Thursday, July 15, 2004

Just an addendum...

...to "What the Supreme Court should have known," a few posts down.

In the wake of the Total Information Awareness debacle, Donald Rumsfeld created a panel to consider and make recommendations about data mining by the federal government.
To strike a balance, the group, known as the Technology and Privacy Advisory Committee (TAPAC), called for technological changes that would "anonymize" data so investigators could hunt for suspicious activities and associations without immediately knowing whom they were probing,
reported MSNBC on June 28.

In short, they want to have it both ways: Approve of data mining, sifting through massive amounts of information to see what they can find, while claiming to protect privacy. But how much protection is actually being offered?
To query personally identifiable information, investigators would need authorization from the Foreign Intelligence Surveillance Court.

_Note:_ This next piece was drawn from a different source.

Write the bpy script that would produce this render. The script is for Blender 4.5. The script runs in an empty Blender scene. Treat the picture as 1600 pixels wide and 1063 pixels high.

That court has a rotating group of judges, chosen by the U.S. chief justice, who review applications for electronic surveillance.
That court is also widely known as a joke. It was created by the Foreign Intelligence Surveillance Act (FISA) in 1978 to authorize covert surveillance in "foreign intelligence" cases. In the time since, it has, according to the Electronic Privacy Information Center's compiliation of the Court's annual reports, entertained over 16,000 requests for surveillance under FISA, with over a third of those coming in the last five years. Over all that time, it has denied precisely three.

What's more,
TAPAC said its restrictions should apply only to general data mining on U.S. citizens. Analysis of government employees and airplane passenger lists, presumably including the developing CAPPS II airport security program, could continue unchanged. Foreign suspects and overseas intelligence data also would not be covered by the new restrictions.
So exactly what part of this actually constitutes "restrictions?"

And such data mining is far more widespread - and for more widespread purposes - than you might realize.
A report in May from the General Accounting Office, the investigative arm of Congress, found 199 examples of data mining programs in government agencies, including 54 that sift through information purchased from private-sector aggregators.

Most of the programs aren't aimed at terrorism. Several work to ensure federal employees aren't misusing government credit cards. The Internal Revenue Service plumbs databases to look for clues about potential tax cheats.
To be more specific, the actual report, released on May 4 and available in .pdf format here, said that it found that
out of all 199 datamining efforts identified, 122 used personal information. ...

Agencies also identified efforts to mine data from the private sector and from other federal agencies, both of which could include personal information. Of 54 efforts to mine data from the private sector (such as credit reports or credit card transactions), 36 involve personal information. Of 77 efforts to mine data from other federal agencies, 46 involve personal information (including student load application data, bank account numbers, credit card information, and taxpayer identification numbers).
Oh, yeah, just in case you're not sure, yes, your "taxpayer identification number" is your social security number.

What that means is the a number of federal agencies are using data mining not as a means to investigate but as fishing expeditions, not because they think there's something to be found but because they want to see if they can find anything. And in a good number of cases they use commercial databases as well as government ones.
"There's a growing realization that data mining is a fact of life in the government and that we need to begin to get a handle on it, develop some rules," said Barry Steinhardt, director of the technology and liberty program at the American Civil Liberties Union.
Well I for one say that is grossly inadequate. I'm tired of running behind increasing insults to privacy, to what William O. Douglas called "the right to be left alone," perpetrated by power-hungry prying eyes, by cash-hungry government agencies (You do know that one of the reasons that info about your driver's license and driving record may be in one of these databases is because your state Department of Motor Vehicles sold it to them, yes?), by greedy corporations, tired of running behind them going "uh, excuse me? Could you slow down a little, please?"

I don't want rules, I want bans. The government - in fact, government on all levels - should be absolutely banned from datamining any information beyond that lawfully held in its own internal records unless they can show a specific need, a specific basis for suspecting criminal activity. And then all government agencies should be banned from selling or otherwise transferring personal information it has gathered in the course of its lawful work - and it should have no other - to any private agency and should not be allowed to transfer such information to other government agencies except pursuant to a proper warrant. And finally, the use of social security numbers for any identifying or tracking purpose other than those directly related to tax and Social Security Administration should be outlawed.
"The government can just go buy personal data from the private sector - that's not a great privacy policy," said Evan Hendricks, publisher of the Privacy Times newsletter. "It's the wild wild West, and you have to be Jesse James if you're going to protect your own privacy."
In that case, we'd better strap on our political six-shooters and start getting ready to shoot the intrusions.